39 Ill. App. 261 | Ill. App. Ct. | 1891
The appellee moves the court to dismiss appellant’s appeal in this case, and assigns for cause that a certified copy of the record of the judgment appealed from was not filed in this court in apt time required by the statute. The facts are as follows s The September term of the Circuit Court, A. D. 1890, of which the judgment in question was appealed from, adjourned November 22,1890. The next term of the Appellate Court convened December 2, 1890. If the day on which the Circuit Court adjourned be excluded and the first day of the Appellate Court be included, then ten days elapsed between the day of adjournment of the Circuit Court and the convening of the Appellate Court; and if such computation be admitted as correct, then by the terms of the statute the record should have been filed in this court by the tenth day of the December term, 1890, and not having been filed herein till long afterward, the appeal should be dismissed. The appellant contends that under the statute only nine days elapsed between the adjournment of .court and the convening of the Appellate Court, and hence the appeal is brought here in time. Upon the construction of Sec. 73, Chap. 110, the right to file the record of said cause at this term of court depends. The section in question, after providing for the filing of an authenticated copy of the record, in the Appellate or Supreme Court, provides that if twenty days shall have intervened between the date of the judgment appealed from, now so changed as to require the appeal to be taken from the day of the adjournment of court, instead of the date of the judgment, and the sitting of Appellate or Supreme Court, “but if ten days, and not twenty days, shall have intervened, as aforesaid, then the record shall be filed, as aforesaid, on or before the tenth day of said succeeding term; otherwise .said appeal shall be dismissed until further time to file the same shall have been granted.”
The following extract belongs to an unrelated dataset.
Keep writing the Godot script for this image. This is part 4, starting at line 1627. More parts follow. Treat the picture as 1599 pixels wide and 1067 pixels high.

It is contended by appellant that the clause, “ intervening,” etc., between the adjournment of the court and the convening of the Appellate Court, should be construed so as to require that the day of the adjournment of the Circuit Court, as well as the day of the convening of the Appellate Court, should both be excluded. In such casé only nine days would intervene, and the appeal brought here would be in apt time. We do not understand that such is the proper construction of the act. It has been uniformly held that where language like that in the above sections is used it is the rule to exclude the day on which the time commences to run, and include the day to which it should run. Vairin v. Edmonson, 5 Grilm. 270; Roan v. Rohrer, 72 Ill. 582; Higgins v. Halligan, 46 Ill. 173.
Therefore we must hold that the authenticated copy of the record was not filed in this court in the time required by the statute, and in accordance with its peremptory provisions the appeal should be dismissed. But the appellant contends that appellee has waived his right to dismiss the appeal by assigning cross-errors and filing his briefs, and therefore his motion should not be sustained. Such has not been the ruling of this and other Appellate Courts of this State. It has always been held that the parties could not by such acts waive the right to move for dismissal, and indeed the court might dismiss the appeal on its own motion. The motion will have to be sustained and the appeal dismissed.
Motion to dismiss appeal herein gramted.